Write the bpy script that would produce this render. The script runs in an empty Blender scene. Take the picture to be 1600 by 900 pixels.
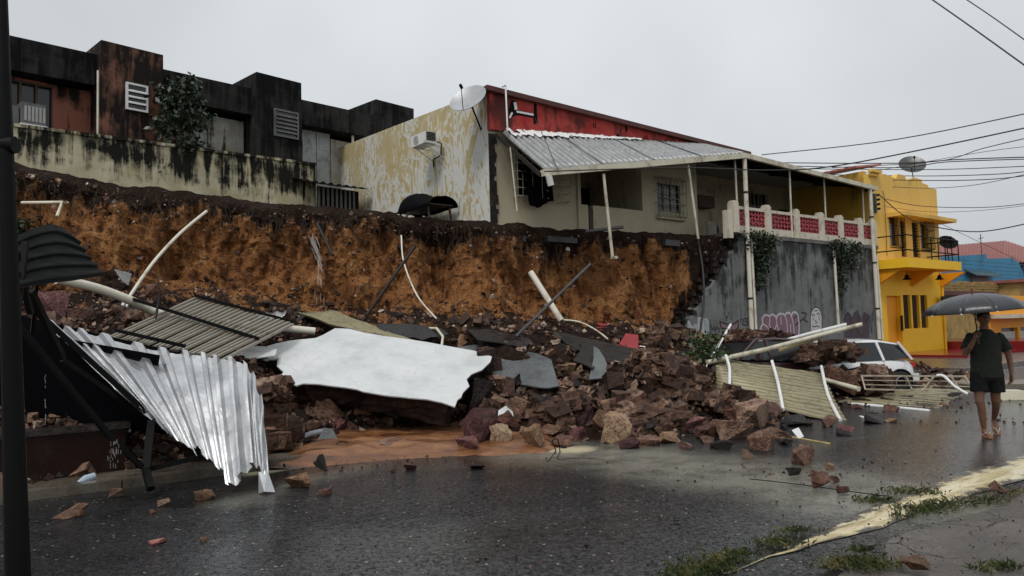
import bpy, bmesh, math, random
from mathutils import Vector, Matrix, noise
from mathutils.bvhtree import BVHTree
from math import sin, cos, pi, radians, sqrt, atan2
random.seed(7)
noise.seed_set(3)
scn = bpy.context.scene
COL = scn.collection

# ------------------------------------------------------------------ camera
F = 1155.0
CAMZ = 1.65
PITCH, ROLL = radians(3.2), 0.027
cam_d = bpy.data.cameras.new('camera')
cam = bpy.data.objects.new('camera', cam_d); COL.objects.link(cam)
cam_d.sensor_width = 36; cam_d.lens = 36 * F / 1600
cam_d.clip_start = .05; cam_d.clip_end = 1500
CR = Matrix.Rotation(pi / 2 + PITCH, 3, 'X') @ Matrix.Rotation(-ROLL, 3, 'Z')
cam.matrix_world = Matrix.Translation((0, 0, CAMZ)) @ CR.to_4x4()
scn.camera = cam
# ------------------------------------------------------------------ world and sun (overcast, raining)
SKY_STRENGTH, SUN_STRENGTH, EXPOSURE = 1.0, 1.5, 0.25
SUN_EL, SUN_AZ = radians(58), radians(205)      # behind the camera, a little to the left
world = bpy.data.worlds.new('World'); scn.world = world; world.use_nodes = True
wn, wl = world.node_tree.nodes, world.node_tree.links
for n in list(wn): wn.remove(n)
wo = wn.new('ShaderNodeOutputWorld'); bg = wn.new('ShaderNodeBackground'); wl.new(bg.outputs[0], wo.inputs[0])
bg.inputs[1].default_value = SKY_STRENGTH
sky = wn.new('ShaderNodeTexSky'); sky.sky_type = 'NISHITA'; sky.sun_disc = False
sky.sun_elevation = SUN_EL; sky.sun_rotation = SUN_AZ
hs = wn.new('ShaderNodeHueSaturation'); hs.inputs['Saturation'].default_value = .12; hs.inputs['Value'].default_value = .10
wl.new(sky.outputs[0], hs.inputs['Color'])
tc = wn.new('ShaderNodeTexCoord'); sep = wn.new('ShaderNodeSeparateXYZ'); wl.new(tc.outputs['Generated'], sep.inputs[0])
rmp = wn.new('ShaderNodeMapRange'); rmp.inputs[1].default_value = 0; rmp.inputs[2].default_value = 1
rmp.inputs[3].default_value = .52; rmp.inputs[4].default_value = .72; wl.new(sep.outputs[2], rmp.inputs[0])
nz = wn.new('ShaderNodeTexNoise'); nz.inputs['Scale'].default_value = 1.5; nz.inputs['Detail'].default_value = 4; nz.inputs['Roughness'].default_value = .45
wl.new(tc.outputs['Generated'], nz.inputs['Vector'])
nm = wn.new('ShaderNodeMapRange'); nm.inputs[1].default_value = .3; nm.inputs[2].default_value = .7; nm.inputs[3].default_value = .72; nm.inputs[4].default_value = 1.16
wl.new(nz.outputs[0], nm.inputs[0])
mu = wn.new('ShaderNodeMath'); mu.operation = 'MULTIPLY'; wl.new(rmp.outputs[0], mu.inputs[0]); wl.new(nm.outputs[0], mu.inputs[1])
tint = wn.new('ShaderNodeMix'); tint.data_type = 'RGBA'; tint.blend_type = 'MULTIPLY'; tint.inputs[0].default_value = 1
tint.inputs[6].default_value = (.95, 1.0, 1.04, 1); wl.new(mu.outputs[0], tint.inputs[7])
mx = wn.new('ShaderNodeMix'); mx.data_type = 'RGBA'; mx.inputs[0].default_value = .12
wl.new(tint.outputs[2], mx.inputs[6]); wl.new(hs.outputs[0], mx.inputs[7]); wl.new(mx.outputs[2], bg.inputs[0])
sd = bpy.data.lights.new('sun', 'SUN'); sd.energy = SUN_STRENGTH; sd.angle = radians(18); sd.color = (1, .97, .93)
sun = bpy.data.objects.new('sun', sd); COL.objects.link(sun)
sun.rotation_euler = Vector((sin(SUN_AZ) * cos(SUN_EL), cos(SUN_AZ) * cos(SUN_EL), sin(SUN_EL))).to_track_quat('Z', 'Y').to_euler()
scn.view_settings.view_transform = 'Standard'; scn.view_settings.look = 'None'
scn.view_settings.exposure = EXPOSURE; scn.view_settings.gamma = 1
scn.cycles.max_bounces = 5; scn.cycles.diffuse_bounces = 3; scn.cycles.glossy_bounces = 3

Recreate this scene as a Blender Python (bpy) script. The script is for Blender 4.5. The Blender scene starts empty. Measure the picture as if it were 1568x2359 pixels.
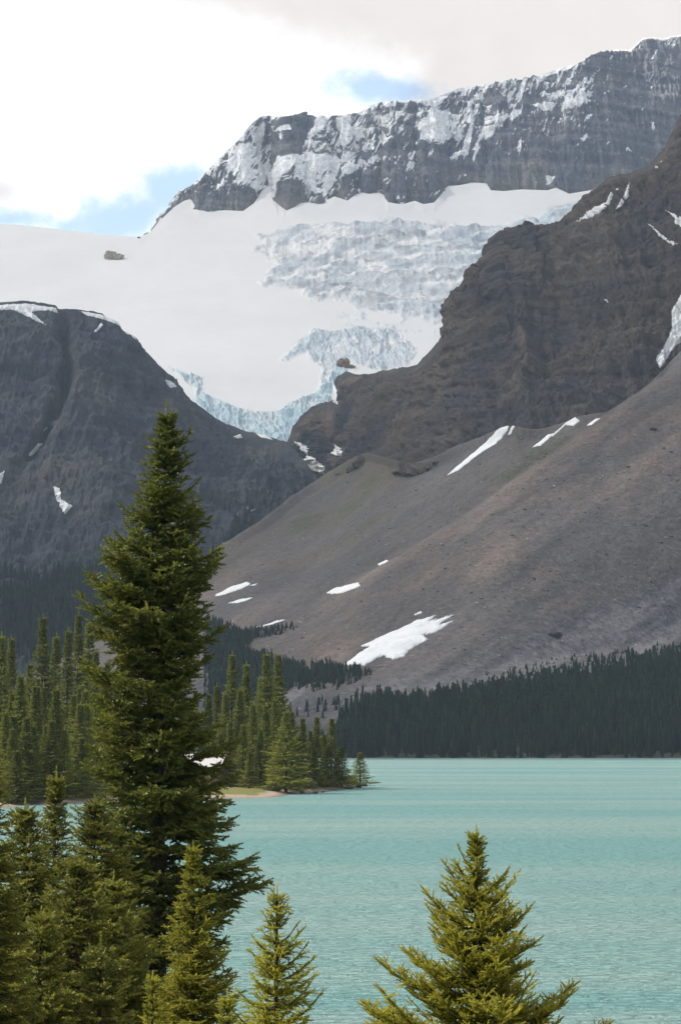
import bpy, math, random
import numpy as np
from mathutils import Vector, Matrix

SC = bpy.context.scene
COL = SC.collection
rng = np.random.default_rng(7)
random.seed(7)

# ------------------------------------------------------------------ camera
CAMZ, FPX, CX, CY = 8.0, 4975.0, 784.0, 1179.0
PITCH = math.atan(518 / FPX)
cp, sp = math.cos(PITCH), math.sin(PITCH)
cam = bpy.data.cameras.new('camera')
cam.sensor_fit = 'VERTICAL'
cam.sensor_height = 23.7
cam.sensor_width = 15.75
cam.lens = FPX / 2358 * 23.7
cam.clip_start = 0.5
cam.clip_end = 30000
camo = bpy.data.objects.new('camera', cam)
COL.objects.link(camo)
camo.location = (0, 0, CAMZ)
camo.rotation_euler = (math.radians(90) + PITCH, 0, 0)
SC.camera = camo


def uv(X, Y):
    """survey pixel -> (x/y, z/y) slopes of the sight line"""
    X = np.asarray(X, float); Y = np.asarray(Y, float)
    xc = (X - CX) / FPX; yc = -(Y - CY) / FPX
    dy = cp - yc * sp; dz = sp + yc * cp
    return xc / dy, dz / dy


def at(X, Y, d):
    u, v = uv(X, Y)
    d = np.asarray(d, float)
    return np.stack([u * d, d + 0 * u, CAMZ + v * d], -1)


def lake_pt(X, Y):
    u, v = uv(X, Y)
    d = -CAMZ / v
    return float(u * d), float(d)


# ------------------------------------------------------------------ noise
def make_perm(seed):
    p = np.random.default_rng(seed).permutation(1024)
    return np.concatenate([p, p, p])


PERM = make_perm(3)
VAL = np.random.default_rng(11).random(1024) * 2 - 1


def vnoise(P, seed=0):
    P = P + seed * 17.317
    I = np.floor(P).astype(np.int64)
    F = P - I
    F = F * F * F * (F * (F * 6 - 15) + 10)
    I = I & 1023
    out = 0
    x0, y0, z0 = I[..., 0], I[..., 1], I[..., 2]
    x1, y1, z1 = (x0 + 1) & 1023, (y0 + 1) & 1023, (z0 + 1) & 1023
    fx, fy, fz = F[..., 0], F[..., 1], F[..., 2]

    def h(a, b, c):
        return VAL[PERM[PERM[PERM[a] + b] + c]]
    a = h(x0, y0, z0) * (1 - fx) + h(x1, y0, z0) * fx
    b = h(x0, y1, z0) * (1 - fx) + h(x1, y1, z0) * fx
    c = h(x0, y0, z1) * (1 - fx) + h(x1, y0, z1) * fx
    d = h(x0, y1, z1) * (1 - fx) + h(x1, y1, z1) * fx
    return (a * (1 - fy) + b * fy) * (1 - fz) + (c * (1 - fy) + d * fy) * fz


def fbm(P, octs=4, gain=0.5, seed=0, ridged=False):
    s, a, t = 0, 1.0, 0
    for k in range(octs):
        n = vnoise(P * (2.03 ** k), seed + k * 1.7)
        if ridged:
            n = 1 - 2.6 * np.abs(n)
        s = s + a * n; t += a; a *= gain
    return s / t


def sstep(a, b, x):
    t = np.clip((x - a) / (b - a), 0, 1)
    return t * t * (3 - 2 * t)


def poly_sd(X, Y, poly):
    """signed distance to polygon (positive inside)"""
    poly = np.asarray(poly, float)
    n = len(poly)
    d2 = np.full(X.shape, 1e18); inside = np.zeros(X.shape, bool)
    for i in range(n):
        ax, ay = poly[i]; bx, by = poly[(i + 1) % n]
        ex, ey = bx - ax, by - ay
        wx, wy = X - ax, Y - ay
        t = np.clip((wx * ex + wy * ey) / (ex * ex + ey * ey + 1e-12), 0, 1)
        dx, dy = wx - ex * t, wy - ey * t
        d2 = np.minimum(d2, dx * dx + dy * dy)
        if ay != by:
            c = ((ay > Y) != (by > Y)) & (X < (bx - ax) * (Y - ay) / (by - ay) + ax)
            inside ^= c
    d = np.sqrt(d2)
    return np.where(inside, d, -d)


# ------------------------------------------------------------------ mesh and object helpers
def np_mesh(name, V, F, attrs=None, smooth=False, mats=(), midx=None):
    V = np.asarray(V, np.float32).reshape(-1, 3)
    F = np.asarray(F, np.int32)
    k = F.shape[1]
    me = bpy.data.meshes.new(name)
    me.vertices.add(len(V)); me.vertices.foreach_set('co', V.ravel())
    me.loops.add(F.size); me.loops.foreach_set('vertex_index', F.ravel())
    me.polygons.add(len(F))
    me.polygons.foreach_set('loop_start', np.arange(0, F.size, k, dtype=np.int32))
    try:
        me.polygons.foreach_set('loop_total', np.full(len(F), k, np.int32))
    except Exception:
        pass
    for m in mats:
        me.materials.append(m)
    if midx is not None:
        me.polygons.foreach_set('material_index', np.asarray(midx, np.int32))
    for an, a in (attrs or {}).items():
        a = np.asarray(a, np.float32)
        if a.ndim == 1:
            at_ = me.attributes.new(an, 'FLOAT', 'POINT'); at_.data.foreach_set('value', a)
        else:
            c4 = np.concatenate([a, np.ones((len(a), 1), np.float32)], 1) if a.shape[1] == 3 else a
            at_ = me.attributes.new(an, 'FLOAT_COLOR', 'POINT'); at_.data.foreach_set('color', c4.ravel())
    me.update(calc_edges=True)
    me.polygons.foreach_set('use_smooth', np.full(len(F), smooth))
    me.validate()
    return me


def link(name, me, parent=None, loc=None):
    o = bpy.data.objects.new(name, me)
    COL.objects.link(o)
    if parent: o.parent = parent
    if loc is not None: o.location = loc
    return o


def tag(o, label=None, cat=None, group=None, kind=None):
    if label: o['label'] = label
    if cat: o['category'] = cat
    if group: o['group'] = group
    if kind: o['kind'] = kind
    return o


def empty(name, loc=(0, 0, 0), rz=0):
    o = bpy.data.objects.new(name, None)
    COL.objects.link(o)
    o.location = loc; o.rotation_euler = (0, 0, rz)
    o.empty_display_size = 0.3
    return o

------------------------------

## JOB
The images in the entries above should be left out; please reproduce exactly the lines from the first through the one containing "COL = scn.collection".

## ANSWER TO THIS EXERCISE
Write the bpy script that would produce this render. The script runs in an empty Blender scene. Take the picture to be 1600 by 900 pixels.
import bpy, bmesh, math, random
from mathutils import Vector, Matrix, noise
from mathutils.bvhtree import BVHTree
from math import sin, cos, pi, radians, sqrt, atan2
random.seed(7)
noise.seed_set(3)
scn = bpy.context.scene
COL = scn.collection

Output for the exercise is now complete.